((
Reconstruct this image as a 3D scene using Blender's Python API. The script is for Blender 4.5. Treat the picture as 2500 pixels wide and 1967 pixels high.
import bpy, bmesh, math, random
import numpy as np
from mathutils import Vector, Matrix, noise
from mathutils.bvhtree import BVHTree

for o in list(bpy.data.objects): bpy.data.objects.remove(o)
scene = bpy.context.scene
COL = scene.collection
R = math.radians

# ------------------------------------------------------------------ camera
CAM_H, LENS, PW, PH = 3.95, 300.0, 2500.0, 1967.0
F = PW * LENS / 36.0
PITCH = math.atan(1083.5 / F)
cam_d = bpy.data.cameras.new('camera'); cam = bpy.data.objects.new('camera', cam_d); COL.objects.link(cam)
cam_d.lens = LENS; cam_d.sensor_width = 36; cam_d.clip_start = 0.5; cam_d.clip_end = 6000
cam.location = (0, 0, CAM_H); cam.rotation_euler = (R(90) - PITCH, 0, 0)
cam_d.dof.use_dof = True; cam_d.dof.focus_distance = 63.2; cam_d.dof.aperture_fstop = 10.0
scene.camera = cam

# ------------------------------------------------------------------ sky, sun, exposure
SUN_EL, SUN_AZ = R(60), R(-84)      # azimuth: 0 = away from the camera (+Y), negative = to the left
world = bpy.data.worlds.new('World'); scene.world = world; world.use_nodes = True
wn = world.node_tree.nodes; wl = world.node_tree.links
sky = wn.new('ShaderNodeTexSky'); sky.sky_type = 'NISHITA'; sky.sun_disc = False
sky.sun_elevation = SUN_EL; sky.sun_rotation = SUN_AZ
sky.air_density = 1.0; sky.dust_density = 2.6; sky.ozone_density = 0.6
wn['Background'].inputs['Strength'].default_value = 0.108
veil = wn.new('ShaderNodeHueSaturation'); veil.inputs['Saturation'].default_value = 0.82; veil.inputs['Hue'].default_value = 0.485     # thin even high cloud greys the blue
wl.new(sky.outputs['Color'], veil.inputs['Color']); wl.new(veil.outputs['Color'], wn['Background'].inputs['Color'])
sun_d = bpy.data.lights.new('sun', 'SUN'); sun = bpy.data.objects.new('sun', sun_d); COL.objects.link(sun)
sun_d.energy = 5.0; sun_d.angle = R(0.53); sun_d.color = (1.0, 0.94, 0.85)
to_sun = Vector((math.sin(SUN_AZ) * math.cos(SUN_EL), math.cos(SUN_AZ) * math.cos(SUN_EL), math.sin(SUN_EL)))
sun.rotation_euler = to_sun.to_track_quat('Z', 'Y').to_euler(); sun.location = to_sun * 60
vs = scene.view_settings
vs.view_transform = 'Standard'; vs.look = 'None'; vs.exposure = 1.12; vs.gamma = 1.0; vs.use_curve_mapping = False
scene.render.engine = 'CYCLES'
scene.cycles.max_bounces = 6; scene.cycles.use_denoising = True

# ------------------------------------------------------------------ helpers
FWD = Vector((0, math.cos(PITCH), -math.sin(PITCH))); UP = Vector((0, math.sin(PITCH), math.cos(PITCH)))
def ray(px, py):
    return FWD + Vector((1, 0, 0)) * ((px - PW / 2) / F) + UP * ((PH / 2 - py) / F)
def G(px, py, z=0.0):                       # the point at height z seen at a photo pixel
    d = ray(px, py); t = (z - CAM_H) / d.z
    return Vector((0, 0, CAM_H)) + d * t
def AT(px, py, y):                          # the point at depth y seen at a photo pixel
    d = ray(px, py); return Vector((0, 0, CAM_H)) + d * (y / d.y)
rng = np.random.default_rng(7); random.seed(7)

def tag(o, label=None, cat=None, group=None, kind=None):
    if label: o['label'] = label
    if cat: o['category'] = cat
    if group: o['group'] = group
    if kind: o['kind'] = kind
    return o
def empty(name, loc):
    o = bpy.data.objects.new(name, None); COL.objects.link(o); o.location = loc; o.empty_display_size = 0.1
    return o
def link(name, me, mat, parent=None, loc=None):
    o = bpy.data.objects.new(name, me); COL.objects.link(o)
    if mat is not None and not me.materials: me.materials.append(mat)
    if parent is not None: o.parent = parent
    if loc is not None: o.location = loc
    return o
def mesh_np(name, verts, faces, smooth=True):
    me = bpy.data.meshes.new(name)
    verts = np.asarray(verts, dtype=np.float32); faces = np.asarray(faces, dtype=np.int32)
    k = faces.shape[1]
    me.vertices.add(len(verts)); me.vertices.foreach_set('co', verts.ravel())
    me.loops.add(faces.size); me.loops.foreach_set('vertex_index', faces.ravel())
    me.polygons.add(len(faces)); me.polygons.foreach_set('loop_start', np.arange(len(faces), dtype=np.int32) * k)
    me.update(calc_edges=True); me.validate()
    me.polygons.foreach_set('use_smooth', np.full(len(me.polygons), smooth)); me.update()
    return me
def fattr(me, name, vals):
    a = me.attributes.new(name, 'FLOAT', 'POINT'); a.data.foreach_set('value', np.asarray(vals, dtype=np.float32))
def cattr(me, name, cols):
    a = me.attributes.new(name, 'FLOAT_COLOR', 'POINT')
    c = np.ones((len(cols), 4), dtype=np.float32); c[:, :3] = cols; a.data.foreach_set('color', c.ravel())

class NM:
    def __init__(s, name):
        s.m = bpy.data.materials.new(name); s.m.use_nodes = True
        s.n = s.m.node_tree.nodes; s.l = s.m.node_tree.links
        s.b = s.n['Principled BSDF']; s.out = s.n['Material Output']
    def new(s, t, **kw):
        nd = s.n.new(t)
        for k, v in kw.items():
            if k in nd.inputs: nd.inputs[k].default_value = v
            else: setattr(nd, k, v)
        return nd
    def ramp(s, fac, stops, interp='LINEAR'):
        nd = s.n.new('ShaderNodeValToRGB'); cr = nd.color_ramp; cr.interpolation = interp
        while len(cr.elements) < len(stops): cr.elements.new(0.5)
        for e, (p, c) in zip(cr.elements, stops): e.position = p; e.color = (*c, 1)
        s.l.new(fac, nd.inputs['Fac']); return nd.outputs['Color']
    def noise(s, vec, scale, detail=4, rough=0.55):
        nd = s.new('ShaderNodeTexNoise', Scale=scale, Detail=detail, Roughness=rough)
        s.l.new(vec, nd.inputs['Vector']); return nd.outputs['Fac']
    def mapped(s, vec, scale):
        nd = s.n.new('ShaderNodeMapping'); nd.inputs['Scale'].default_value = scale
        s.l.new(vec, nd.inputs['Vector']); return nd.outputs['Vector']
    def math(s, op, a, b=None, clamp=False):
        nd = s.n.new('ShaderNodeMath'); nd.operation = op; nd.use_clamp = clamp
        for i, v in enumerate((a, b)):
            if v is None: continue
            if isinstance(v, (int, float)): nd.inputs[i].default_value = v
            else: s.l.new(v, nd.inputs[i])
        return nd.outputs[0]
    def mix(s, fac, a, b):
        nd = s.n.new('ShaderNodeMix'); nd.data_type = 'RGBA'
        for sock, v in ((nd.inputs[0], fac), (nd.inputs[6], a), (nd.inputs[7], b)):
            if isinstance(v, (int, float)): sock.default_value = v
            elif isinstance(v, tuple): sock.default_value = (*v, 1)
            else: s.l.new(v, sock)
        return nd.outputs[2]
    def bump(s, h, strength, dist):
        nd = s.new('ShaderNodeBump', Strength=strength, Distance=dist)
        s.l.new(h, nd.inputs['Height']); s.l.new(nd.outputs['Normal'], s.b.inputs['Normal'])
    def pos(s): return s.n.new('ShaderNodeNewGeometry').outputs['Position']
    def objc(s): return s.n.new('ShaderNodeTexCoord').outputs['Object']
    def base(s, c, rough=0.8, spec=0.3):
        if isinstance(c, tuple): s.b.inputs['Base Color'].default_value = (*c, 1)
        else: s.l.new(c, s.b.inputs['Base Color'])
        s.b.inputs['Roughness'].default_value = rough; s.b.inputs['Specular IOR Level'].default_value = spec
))
_AIM OF THE EXERCISE_
Take the lines above from the first through the one containing "R = math.radians" and reproduce them exactly; include nothing else.

_COMPLETE OUTPUT_
Reconstruct this image as a 3D scene using Blender's Python API. The script is for Blender 4.5. Treat the picture as 2500 pixels wide and 1967 pixels high.
import bpy, bmesh, math, random
import numpy as np
from mathutils import Vector, Matrix, noise
from mathutils.bvhtree import BVHTree

for o in list(bpy.data.objects): bpy.data.objects.remove(o)
scene = bpy.context.scene
COL = scene.collection
R = math.radians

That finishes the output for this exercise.